As the country’s waterways run dry, snakes are moving into human territory, The Independent reported yesterday. Poisonous reptiles—including the saw-scaled viper, desert horned viper and desert cobra—are attacking humans and livestock in southern Iraq at an unprecedented rate.

Snakes that thrived in moist marshes in the country are now fleeing their parched habitats for nearby towns. Six people have been killed and 13 poisoned, along with the losses of countless cows. "I will leave the region if this continues," Jabbar Salleh, a farmer in the southern province of Nasiriyah, told the AFP earlier this month.

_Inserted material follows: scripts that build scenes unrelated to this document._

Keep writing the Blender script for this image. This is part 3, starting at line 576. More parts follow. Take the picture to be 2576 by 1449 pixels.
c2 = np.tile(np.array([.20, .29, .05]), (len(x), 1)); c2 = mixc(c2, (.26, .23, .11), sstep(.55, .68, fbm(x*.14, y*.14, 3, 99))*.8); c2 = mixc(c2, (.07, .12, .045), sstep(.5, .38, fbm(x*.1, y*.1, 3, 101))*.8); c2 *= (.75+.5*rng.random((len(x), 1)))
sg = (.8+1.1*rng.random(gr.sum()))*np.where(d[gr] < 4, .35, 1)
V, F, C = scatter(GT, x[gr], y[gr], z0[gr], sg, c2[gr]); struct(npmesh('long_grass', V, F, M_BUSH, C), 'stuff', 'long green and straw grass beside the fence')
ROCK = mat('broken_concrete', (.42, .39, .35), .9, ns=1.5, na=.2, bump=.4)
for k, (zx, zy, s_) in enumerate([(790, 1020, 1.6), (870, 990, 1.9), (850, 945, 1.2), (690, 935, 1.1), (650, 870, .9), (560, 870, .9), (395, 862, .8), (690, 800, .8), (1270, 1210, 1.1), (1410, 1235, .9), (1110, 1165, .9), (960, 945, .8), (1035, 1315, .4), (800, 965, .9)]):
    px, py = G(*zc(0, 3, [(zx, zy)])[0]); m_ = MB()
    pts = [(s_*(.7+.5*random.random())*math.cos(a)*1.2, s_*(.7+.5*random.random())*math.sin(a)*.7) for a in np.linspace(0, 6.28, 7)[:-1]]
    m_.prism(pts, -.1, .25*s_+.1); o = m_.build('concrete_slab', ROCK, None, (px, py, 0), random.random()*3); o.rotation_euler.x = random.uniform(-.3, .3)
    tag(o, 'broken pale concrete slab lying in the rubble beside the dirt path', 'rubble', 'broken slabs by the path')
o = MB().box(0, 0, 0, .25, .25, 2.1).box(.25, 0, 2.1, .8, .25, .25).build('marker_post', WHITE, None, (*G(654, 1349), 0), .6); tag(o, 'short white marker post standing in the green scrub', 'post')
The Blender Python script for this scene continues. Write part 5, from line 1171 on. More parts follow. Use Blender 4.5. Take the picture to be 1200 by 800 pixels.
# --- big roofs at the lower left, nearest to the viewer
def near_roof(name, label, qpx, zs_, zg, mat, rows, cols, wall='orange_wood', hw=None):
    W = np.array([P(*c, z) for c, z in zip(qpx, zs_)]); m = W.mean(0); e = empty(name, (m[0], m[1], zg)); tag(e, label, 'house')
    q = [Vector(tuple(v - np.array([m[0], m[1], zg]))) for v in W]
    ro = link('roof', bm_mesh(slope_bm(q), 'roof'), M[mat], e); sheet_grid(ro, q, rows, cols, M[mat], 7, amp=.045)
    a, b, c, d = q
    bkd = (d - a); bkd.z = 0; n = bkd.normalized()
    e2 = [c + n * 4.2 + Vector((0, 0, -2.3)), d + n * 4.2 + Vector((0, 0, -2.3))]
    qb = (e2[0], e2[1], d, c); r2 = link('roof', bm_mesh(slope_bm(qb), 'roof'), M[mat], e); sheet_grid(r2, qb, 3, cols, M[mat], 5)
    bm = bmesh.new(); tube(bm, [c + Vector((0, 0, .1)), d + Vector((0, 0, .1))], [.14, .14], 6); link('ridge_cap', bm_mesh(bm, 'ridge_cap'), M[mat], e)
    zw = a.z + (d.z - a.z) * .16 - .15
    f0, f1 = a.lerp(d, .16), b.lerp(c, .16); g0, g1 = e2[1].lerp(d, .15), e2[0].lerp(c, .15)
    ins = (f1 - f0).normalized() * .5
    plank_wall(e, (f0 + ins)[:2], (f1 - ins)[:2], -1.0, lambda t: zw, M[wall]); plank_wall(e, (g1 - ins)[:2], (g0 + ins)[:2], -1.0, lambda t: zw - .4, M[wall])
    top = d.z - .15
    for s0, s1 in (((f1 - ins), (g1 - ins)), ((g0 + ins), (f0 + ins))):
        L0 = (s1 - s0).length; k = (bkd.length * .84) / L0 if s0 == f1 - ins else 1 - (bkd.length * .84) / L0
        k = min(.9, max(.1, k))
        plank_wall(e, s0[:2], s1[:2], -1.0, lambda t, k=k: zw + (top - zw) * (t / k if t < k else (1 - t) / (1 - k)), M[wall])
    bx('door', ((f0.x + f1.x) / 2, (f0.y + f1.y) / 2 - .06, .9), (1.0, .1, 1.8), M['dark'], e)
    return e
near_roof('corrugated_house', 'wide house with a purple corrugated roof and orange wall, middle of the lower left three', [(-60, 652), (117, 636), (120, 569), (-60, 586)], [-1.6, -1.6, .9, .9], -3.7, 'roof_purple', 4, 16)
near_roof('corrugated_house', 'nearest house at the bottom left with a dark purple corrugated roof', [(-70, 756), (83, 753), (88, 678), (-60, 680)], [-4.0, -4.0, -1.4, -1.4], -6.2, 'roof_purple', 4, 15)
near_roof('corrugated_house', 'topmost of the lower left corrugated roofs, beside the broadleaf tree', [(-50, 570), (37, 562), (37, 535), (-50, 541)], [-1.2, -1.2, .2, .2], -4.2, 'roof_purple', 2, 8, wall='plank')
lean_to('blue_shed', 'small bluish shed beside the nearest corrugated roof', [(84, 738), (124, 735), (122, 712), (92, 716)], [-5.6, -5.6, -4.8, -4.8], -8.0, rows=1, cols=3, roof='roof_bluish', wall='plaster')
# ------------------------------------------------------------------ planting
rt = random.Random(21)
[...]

Iraqi officials accuse Turkey of blocking water from crossing the border with a series of dams built over the last 30 years. The flow of both the Tigris and Euphrates Rivers has slowed substantially—the Euphrates carrying about a quarter of what it did less than a decade ago.

Iraq’s water reserves at the beginning of May were 11 billion cubic meters (385 billion cubic feet). Just three years ago, reserves held 40 billion cubic meters of water. Less rain, coupled with more water diversions for irrigation, is also to blame for increased water pollution and a decrease in agricultural production.

Iraq is pleading with its upstream neighbors—Turkey, Syria and Iran—to let more water flow southward. As The Independent put it, “the result of Iraq being starved of water may be one of the world's greatest natural disasters, akin to the destruction of the Amazonian rainforest.”